> **DATASET EXTRACT**:
/---

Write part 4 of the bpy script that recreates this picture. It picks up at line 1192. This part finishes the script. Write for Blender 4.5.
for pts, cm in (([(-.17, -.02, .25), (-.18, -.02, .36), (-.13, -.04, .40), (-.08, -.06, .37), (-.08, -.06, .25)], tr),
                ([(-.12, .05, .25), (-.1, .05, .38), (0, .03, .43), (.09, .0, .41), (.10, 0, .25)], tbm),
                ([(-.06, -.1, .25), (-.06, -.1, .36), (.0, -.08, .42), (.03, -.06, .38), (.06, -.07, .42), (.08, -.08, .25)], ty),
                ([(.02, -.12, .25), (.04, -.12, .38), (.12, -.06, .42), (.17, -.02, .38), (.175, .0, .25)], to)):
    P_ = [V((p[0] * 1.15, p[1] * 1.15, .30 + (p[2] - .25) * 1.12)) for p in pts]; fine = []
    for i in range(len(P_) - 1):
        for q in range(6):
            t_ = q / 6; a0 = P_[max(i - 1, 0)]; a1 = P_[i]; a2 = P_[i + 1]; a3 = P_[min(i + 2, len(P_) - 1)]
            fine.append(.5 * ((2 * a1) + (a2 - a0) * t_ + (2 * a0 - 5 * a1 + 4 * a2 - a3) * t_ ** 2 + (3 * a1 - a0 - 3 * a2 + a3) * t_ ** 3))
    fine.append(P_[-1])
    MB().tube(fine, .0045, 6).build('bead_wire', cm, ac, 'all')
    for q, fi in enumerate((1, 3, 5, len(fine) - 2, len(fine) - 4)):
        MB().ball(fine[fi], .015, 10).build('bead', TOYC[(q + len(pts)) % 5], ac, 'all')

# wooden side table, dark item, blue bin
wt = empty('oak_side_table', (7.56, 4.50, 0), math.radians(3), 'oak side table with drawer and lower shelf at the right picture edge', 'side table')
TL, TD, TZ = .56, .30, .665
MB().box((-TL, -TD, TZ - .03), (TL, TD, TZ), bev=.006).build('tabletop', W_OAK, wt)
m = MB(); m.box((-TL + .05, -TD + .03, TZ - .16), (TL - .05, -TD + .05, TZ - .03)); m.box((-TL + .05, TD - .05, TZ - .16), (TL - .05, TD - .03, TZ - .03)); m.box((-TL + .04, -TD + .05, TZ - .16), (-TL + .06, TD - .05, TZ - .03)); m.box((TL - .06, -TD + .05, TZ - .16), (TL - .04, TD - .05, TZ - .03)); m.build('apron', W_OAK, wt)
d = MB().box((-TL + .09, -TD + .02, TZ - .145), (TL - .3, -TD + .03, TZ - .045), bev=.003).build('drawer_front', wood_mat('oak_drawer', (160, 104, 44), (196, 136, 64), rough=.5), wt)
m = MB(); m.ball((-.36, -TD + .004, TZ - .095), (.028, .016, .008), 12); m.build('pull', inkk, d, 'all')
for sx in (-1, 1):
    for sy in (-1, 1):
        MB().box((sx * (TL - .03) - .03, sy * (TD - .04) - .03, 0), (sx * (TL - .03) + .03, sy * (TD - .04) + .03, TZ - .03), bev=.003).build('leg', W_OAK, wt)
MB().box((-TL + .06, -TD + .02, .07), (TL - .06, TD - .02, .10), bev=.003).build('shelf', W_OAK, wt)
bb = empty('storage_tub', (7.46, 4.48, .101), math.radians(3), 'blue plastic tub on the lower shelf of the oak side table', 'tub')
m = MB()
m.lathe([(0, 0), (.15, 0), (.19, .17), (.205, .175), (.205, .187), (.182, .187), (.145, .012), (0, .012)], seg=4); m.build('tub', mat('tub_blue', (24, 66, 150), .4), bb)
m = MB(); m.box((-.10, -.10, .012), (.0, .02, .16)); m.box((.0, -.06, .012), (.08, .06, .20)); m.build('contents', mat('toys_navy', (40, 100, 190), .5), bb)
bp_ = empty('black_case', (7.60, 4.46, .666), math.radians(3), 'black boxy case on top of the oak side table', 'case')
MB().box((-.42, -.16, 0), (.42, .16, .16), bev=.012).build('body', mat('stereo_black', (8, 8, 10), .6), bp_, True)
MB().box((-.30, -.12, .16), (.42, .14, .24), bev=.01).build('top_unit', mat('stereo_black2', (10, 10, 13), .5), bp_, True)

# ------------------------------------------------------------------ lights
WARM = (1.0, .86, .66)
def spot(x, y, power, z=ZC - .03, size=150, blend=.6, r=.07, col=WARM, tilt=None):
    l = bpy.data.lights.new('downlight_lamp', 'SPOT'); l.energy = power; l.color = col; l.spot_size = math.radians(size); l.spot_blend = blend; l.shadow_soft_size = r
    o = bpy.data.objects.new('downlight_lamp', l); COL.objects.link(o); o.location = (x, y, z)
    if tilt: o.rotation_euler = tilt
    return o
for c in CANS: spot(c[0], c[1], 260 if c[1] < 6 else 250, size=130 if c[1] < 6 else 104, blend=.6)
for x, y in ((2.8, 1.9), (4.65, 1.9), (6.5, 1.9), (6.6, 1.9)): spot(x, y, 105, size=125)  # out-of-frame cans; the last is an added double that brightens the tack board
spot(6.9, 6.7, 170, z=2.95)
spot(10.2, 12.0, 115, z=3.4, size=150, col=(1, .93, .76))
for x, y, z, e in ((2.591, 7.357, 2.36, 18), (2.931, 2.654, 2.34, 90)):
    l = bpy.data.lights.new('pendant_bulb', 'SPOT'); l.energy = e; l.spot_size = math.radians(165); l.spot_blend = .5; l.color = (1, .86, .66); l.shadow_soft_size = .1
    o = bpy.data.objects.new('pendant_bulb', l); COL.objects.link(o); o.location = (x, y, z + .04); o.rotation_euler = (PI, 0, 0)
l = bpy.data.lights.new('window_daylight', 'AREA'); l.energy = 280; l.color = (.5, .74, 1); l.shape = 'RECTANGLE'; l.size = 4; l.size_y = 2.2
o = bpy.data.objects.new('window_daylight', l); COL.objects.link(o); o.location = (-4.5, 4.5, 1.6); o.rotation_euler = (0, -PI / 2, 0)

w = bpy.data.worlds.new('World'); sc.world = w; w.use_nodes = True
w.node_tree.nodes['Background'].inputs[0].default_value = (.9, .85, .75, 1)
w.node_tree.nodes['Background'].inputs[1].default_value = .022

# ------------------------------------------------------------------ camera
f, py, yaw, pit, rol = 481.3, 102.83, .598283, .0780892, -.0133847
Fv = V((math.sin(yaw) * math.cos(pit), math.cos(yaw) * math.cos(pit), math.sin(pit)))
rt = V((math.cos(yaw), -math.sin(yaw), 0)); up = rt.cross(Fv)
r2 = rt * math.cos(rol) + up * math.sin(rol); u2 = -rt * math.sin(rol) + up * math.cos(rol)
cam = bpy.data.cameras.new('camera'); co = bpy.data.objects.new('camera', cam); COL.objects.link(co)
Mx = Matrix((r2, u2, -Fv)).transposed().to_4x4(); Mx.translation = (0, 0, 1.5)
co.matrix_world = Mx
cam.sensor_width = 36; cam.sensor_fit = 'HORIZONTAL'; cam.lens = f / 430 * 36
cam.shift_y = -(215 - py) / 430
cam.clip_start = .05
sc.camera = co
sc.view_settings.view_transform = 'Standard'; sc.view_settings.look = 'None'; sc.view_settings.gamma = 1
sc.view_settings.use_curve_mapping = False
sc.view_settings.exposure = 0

\---

> **WORK REQUIRED**:
Please reproduce the entire listing, exactly as shown.

> **TASK ANSWER**:
Write part 4 of the bpy script that recreates this picture. It picks up at line 1192. This part finishes the script. Write for Blender 4.5.
for pts, cm in (([(-.17, -.02, .25), (-.18, -.02, .36), (-.13, -.04, .40), (-.08, -.06, .37), (-.08, -.06, .25)], tr),
                ([(-.12, .05, .25), (-.1, .05, .38), (0, .03, .43), (.09, .0, .41), (.10, 0, .25)], tbm),
                ([(-.06, -.1, .25), (-.06, -.1, .36), (.0, -.08, .42), (.03, -.06, .38), (.06, -.07, .42), (.08, -.08, .25)], ty),
                ([(.02, -.12, .25), (.04, -.12, .38), (.12, -.06, .42), (.17, -.02, .38), (.175, .0, .25)], to)):
    P_ = [V((p[0] * 1.15, p[1] * 1.15, .30 + (p[2] - .25) * 1.12)) for p in pts]; fine = []
    for i in range(len(P_) - 1):
        for q in range(6):
            t_ = q / 6; a0 = P_[max(i - 1, 0)]; a1 = P_[i]; a2 = P_[i + 1]; a3 = P_[min(i + 2, len(P_) - 1)]
            fine.append(.5 * ((2 * a1) + (a2 - a0) * t_ + (2 * a0 - 5 * a1 + 4 * a2 - a3) * t_ ** 2 + (3 * a1 - a0 - 3 * a2 + a3) * t_ ** 3))
    fine.append(P_[-1])
    MB().tube(fine, .0045, 6).build('bead_wire', cm, ac, 'all')
    for q, fi in enumerate((1, 3, 5, len(fine) - 2, len(fine) - 4)):
        MB().ball(fine[fi], .015, 10).build('bead', TOYC[(q + len(pts)) % 5], ac, 'all')

# wooden side table, dark item, blue bin
wt = empty('oak_side_table', (7.56, 4.50, 0), math.radians(3), 'oak side table with drawer and lower shelf at the right picture edge', 'side table')
TL, TD, TZ = .56, .30, .665
MB().box((-TL, -TD, TZ - .03), (TL, TD, TZ), bev=.006).build('tabletop', W_OAK, wt)
m = MB(); m.box((-TL + .05, -TD + .03, TZ - .16), (TL - .05, -TD + .05, TZ - .03)); m.box((-TL + .05, TD - .05, TZ - .16), (TL - .05, TD - .03, TZ - .03)); m.box((-TL + .04, -TD + .05, TZ - .16), (-TL + .06, TD - .05, TZ - .03)); m.box((TL - .06, -TD + .05, TZ - .16), (TL - .04, TD - .05, TZ - .03)); m.build('apron', W_OAK, wt)
d = MB().box((-TL + .09, -TD + .02, TZ - .145), (TL - .3, -TD + .03, TZ - .045), bev=.003).build('drawer_front', wood_mat('oak_drawer', (160, 104, 44), (196, 136, 64), rough=.5), wt)
m = MB(); m.ball((-.36, -TD + .004, TZ - .095), (.028, .016, .008), 12); m.build('pull', inkk, d, 'all')
for sx in (-1, 1):
    for sy in (-1, 1):
        MB().box((sx * (TL - .03) - .03, sy * (TD - .04) - .03, 0), (sx * (TL - .03) + .03, sy * (TD - .04) + .03, TZ - .03), bev=.003).build('leg', W_OAK, wt)
MB().box((-TL + .06, -TD + .02, .07), (TL - .06, TD - .02, .10), bev=.003).build('shelf', W_OAK, wt)
bb = empty('storage_tub', (7.46, 4.48, .101), math.radians(3), 'blue plastic tub on the lower shelf of the oak side table', 'tub')
m = MB()
m.lathe([(0, 0), (.15, 0), (.19, .17), (.205, .175), (.205, .187), (.182, .187), (.145, .012), (0, .012)], seg=4); m.build('tub', mat('tub_blue', (24, 66, 150), .4), bb)
m = MB(); m.box((-.10, -.10, .012), (.0, .02, .16)); m.box((.0, -.06, .012), (.08, .06, .20)); m.build('contents', mat('toys_navy', (40, 100, 190), .5), bb)
bp_ = empty('black_case', (7.60, 4.46, .666), math.radians(3), 'black boxy case on top of the oak side table', 'case')
MB().box((-.42, -.16, 0), (.42, .16, .16), bev=.012).build('body', mat('stereo_black', (8, 8, 10), .6), bp_, True)
MB().box((-.30, -.12, .16), (.42, .14, .24), bev=.01).build('top_unit', mat('stereo_black2', (10, 10, 13), .5), bp_, True)

# ------------------------------------------------------------------ lights
WARM = (1.0, .86, .66)
def spot(x, y, power, z=ZC - .03, size=150, blend=.6, r=.07, col=WARM, tilt=None):
    l = bpy.data.lights.new('downlight_lamp', 'SPOT'); l.energy = power; l.color = col; l.spot_size = math.radians(size); l.spot_blend = blend; l.shadow_soft_size = r
    o = bpy.data.objects.new('downlight_lamp', l); COL.objects.link(o); o.location = (x, y, z)
    if tilt: o.rotation_euler = tilt
    return o
for c in CANS: spot(c[0], c[1], 260 if c[1] < 6 else 250, size=130 if c[1] < 6 else 104, blend=.6)
for x, y in ((2.8, 1.9), (4.65, 1.9), (6.5, 1.9), (6.6, 1.9)): spot(x, y, 105, size=125)  # out-of-frame cans; the last is an added double that brightens the tack board
spot(6.9, 6.7, 170, z=2.95)
spot(10.2, 12.0, 115, z=3.4, size=150, col=(1, .93, .76))
for x, y, z, e in ((2.591, 7.357, 2.36, 18), (2.931, 2.654, 2.34, 90)):
    l = bpy.data.lights.new('pendant_bulb', 'SPOT'); l.energy = e; l.spot_size = math.radians(165); l.spot_blend = .5; l.color = (1, .86, .66); l.shadow_soft_size = .1
    o = bpy.data.objects.new('pendant_bulb', l); COL.objects.link(o); o.location = (x, y, z + .04); o.rotation_euler = (PI, 0, 0)
l = bpy.data.lights.new('window_daylight', 'AREA'); l.energy = 280; l.color = (.5, .74, 1); l.shape = 'RECTANGLE'; l.size = 4; l.size_y = 2.2
o = bpy.data.objects.new('window_daylight', l); COL.objects.link(o); o.location = (-4.5, 4.5, 1.6); o.rotation_euler = (0, -PI / 2, 0)

w = bpy.data.worlds.new('World'); sc.world = w; w.use_nodes = True
w.node_tree.nodes['Background'].inputs[0].default_value = (.9, .85, .75, 1)
w.node_tree.nodes['Background'].inputs[1].default_value = .022

# ------------------------------------------------------------------ camera
f, py, yaw, pit, rol = 481.3, 102.83, .598283, .0780892, -.0133847
Fv = V((math.sin(yaw) * math.cos(pit), math.cos(yaw) * math.cos(pit), math.sin(pit)))
rt = V((math.cos(yaw), -math.sin(yaw), 0)); up = rt.cross(Fv)
r2 = rt * math.cos(rol) + up * math.sin(rol); u2 = -rt * math.sin(rol) + up * math.cos(rol)
cam = bpy.data.cameras.new('camera'); co = bpy.data.objects.new('camera', cam); COL.objects.link(co)
Mx = Matrix((r2, u2, -Fv)).transposed().to_4x4(); Mx.translation = (0, 0, 1.5)
co.matrix_world = Mx
cam.sensor_width = 36; cam.sensor_fit = 'HORIZONTAL'; cam.lens = f / 430 * 36
cam.shift_y = -(215 - py) / 430
cam.clip_start = .05
sc.camera = co
sc.view_settings.view_transform = 'Standard'; sc.view_settings.look = 'None'; sc.view_settings.gamma = 1
sc.view_settings.use_curve_mapping = False
sc.view_settings.exposure = 0